**TO BE DONE:** Find every line below that contains the word "picture" and copy it out.

**DATASET EXCERPTS:**
****************************************
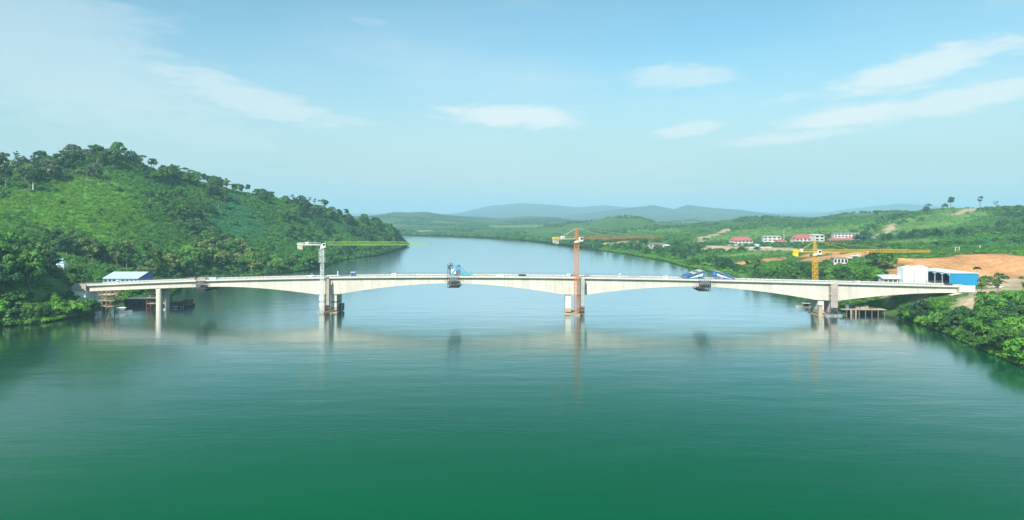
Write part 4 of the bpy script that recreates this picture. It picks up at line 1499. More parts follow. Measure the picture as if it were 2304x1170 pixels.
****************************************
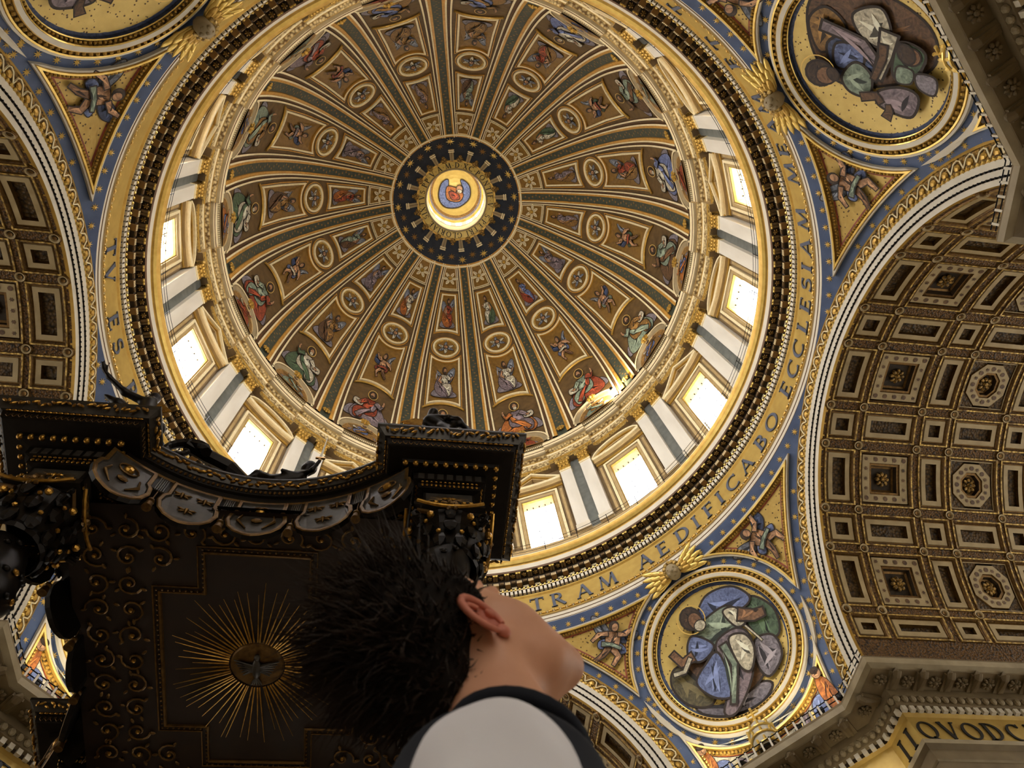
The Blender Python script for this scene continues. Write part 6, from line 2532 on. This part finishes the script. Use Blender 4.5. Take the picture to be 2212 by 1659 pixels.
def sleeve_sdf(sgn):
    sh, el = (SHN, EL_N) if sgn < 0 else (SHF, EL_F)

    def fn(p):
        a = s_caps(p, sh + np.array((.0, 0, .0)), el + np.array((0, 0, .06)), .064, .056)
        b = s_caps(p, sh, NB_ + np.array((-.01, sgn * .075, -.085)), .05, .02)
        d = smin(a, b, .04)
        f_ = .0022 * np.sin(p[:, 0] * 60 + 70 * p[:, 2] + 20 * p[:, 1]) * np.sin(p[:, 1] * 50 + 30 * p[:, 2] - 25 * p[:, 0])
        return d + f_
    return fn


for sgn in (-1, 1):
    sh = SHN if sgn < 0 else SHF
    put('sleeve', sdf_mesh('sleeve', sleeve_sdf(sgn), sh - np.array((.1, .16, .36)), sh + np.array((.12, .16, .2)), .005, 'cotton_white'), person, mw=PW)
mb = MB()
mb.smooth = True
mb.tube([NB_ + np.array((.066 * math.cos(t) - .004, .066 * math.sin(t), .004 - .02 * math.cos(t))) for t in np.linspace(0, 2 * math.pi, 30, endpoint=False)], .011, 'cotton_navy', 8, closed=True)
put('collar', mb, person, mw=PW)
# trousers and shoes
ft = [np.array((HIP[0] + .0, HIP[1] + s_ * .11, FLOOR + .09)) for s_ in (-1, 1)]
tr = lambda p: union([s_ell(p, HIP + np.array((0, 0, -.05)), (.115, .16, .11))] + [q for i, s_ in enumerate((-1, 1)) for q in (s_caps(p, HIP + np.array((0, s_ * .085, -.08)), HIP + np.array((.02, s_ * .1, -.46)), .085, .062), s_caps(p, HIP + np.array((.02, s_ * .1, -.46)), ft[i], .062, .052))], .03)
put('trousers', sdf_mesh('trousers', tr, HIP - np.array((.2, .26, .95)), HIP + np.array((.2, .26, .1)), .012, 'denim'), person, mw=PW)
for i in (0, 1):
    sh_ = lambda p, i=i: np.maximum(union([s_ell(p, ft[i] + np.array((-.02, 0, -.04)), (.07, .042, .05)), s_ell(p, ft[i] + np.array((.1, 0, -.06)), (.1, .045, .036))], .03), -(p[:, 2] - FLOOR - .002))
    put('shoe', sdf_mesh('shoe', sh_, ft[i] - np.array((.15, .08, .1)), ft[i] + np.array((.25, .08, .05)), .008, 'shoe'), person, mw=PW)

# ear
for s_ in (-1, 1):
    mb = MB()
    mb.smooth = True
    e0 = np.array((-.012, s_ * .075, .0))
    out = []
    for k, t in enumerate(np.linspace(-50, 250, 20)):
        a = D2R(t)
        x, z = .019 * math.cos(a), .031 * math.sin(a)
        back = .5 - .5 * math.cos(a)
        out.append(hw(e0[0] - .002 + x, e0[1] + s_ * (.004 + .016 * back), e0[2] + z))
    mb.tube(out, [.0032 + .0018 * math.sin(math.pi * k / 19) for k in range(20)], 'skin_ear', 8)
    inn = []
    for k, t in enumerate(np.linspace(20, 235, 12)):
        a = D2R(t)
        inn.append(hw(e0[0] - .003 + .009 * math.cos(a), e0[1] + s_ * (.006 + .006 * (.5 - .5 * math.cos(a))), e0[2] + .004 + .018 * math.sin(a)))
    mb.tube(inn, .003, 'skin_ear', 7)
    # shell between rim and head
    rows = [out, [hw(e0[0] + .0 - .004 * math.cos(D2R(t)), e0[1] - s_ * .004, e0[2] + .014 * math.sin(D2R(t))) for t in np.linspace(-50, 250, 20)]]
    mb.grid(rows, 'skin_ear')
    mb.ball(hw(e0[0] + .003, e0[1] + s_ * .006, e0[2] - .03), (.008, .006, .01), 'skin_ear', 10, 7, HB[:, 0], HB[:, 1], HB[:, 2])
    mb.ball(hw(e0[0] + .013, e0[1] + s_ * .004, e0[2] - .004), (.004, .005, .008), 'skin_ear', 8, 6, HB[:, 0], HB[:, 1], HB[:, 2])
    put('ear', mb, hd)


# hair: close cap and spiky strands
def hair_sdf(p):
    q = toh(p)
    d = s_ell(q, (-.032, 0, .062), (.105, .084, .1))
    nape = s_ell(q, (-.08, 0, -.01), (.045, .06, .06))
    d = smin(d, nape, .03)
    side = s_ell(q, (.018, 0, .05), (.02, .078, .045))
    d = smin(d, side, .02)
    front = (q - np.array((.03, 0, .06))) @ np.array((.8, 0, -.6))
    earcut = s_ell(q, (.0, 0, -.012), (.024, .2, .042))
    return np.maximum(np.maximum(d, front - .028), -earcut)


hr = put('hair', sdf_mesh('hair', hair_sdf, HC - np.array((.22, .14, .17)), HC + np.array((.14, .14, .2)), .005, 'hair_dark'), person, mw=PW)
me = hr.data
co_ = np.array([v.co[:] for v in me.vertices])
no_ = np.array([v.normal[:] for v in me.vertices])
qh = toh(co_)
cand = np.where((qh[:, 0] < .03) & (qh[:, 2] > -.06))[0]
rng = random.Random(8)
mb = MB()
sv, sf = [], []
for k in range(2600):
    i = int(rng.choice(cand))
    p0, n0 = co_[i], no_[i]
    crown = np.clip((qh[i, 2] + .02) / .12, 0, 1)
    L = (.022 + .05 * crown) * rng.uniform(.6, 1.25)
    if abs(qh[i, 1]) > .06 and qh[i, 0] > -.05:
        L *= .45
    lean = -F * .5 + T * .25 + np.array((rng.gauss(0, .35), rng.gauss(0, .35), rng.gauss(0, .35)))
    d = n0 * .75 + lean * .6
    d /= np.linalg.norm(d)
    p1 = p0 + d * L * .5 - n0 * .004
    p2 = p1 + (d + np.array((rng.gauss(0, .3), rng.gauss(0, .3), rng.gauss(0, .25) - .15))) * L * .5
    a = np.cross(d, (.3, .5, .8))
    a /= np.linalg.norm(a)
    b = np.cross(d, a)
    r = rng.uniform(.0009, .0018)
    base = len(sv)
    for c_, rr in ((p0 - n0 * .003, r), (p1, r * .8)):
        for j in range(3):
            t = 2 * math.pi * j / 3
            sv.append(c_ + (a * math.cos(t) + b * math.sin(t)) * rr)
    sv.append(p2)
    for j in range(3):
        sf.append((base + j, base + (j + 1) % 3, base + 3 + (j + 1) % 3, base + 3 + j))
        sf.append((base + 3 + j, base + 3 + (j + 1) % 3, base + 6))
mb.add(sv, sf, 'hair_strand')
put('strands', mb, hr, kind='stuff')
****************************************
**SOLUTION TO THIS TASK:**
Write part 4 of the bpy script that recreates this picture. It picks up at line 1499. More parts follow. Measure the picture as if it were 2304x1170 pixels.
The Blender Python script for this scene continues. Write part 6, from line 2532 on. This part finishes the script. Use Blender 4.5. Take the picture to be 2212 by 1659 pixels.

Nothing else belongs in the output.